> [RECORDED INFORMATION]:
-*-
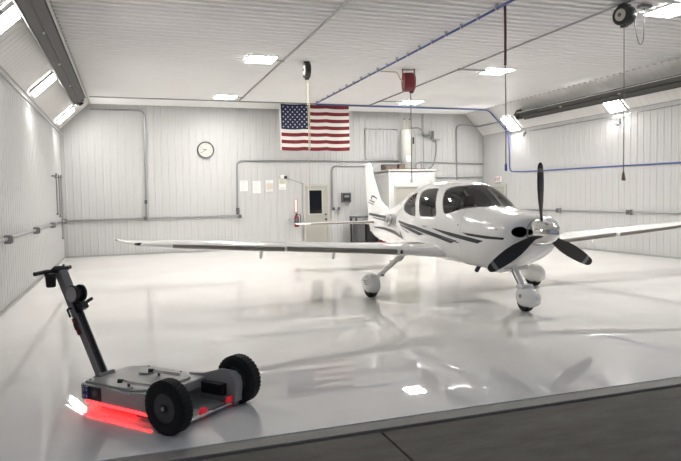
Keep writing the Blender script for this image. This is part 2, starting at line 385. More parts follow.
# ------------------------------------------------------------------ radiant tube heaters under the slopes
def heater(x, z, y0, y1, roll, label):
    t = tag(empty('tube_heater', (x, (y0+y1)/2, z), 0), label, 'heater', 'dark radiant tube heaters along the side walls')
    t.rotation_euler = (0, roll, 0); L = (y1-y0)/2
    prof = [(-.19,-.10),(-.10,.05),(-.03,.09),(.03,.09),(.10,.05),(.19,-.10)]
    pr2 = [(p[0]*.97,p[1]-.012) for p in prof][::-1]
    b = MB(); b.rings([[(p,-L,q) for p,q in prof+pr2],[(p,L,q) for p,q in prof+pr2]]); b.build('reflector', M['heater'], t)
    b = MB(); b.box((-.165,-L+.02,-.098),(.165,L-.02,-.088),bevel=.003); b.build('screen', M['heater'], t)
    b = MB(); b.tube([(-.19,-L,-.102),(-.19,L,-.102)],.012,8); b.build('lip', M['sheet'], t)
    b = MB(); b.tube([(0,-L+.02,-.112),(0,L-.02,-.112)],.02,10); b.build('burner_tube', M['heater'], t, smooth=True)
    k = 0; yy = -L+.9
    while yy < L-.3:
        b = MB(); b.box((-.06,yy-.05,-.112),(.0,yy+.05,-.094),bevel=.004); b.build('label_plate', M['boxlight'], t); yy += 2.4
    b = MB(); b.box((-.13,L,-.12),(.13,L+.26,.12),bevel=.02); bb = b.build('burner_box', M['blackmetal'], t)
    b = MB(); b.lathe([(.07,0),(.07,.05),(.05,.06),(0,.06)],(0,L+.13,-.12),(0,0,-1),20); b.build('vent_cap', M['black'], bb, smooth=True)
heater(XL+.76, 4.60, 5.4, 18.5, math.radians(-35), 'long dark radiant tube heater hung along the left wall below the ceiling')
heater(XR-.70, 4.47, 5.4, 18.0, math.radians(35), 'long dark radiant tube heater hung along the right wall below the ceiling')

# ------------------------------------------------------------------ conduits and boxes
def run(name, pts, rad, label, m, cat='conduit', rr=.14, group=None, clips=()):
    t = tag(empty(name, pts[0]), label, cat, group)
    o = Vector(pts[0]); b = MB(); b.tube([p-o for p in bend(pts, rr)], rad, 8); b.build('pipe' if m is not M['blue'] else 'hose', m, t, smooth=True)
    for c in clips:
        q = MB(); q.box(Vector(c)-o-Vector((.03,.03,.03)), Vector(c)-o+Vector((.03,.03,.03)), bevel=.008); q.build('clip', M['conduit'], t)
    return t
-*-
> [DIRECTIVE]: Without including any picture, repeat the data exactly.

> [FINAL RESULT]:
Keep writing the Blender script for this image. This is part 2, starting at line 385. More parts follow.
# ------------------------------------------------------------------ radiant tube heaters under the slopes
def heater(x, z, y0, y1, roll, label):
    t = tag(empty('tube_heater', (x, (y0+y1)/2, z), 0), label, 'heater', 'dark radiant tube heaters along the side walls')
    t.rotation_euler = (0, roll, 0); L = (y1-y0)/2
    prof = [(-.19,-.10),(-.10,.05),(-.03,.09),(.03,.09),(.10,.05),(.19,-.10)]
    pr2 = [(p[0]*.97,p[1]-.012) for p in prof][::-1]
    b = MB(); b.rings([[(p,-L,q) for p,q in prof+pr2],[(p,L,q) for p,q in prof+pr2]]); b.build('reflector', M['heater'], t)
    b = MB(); b.box((-.165,-L+.02,-.098),(.165,L-.02,-.088),bevel=.003); b.build('screen', M['heater'], t)
    b = MB(); b.tube([(-.19,-L,-.102),(-.19,L,-.102)],.012,8); b.build('lip', M['sheet'], t)
    b = MB(); b.tube([(0,-L+.02,-.112),(0,L-.02,-.112)],.02,10); b.build('burner_tube', M['heater'], t, smooth=True)
    k = 0; yy = -L+.9
    while yy < L-.3:
        b = MB(); b.box((-.06,yy-.05,-.112),(.0,yy+.05,-.094),bevel=.004); b.build('label_plate', M['boxlight'], t); yy += 2.4
    b = MB(); b.box((-.13,L,-.12),(.13,L+.26,.12),bevel=.02); bb = b.build('burner_box', M['blackmetal'], t)
    b = MB(); b.lathe([(.07,0),(.07,.05),(.05,.06),(0,.06)],(0,L+.13,-.12),(0,0,-1),20); b.build('vent_cap', M['black'], bb, smooth=True)
heater(XL+.76, 4.60, 5.4, 18.5, math.radians(-35), 'long dark radiant tube heater hung along the left wall below the ceiling')
heater(XR-.70, 4.47, 5.4, 18.0, math.radians(35), 'long dark radiant tube heater hung along the right wall below the ceiling')

# ------------------------------------------------------------------ conduits and boxes
def run(name, pts, rad, label, m, cat='conduit', rr=.14, group=None, clips=()):
    t = tag(empty(name, pts[0]), label, cat, group)
    o = Vector(pts[0]); b = MB(); b.tube([p-o for p in bend(pts, rr)], rad, 8); b.build('pipe' if m is not M['blue'] else 'hose', m, t, smooth=True)
    for c in clips:
        q = MB(); q.box(Vector(c)-o-Vector((.03,.03,.03)), Vector(c)-o+Vector((.03,.03,.03)), bevel=.008); q.build('clip', M['conduit'], t)
    return t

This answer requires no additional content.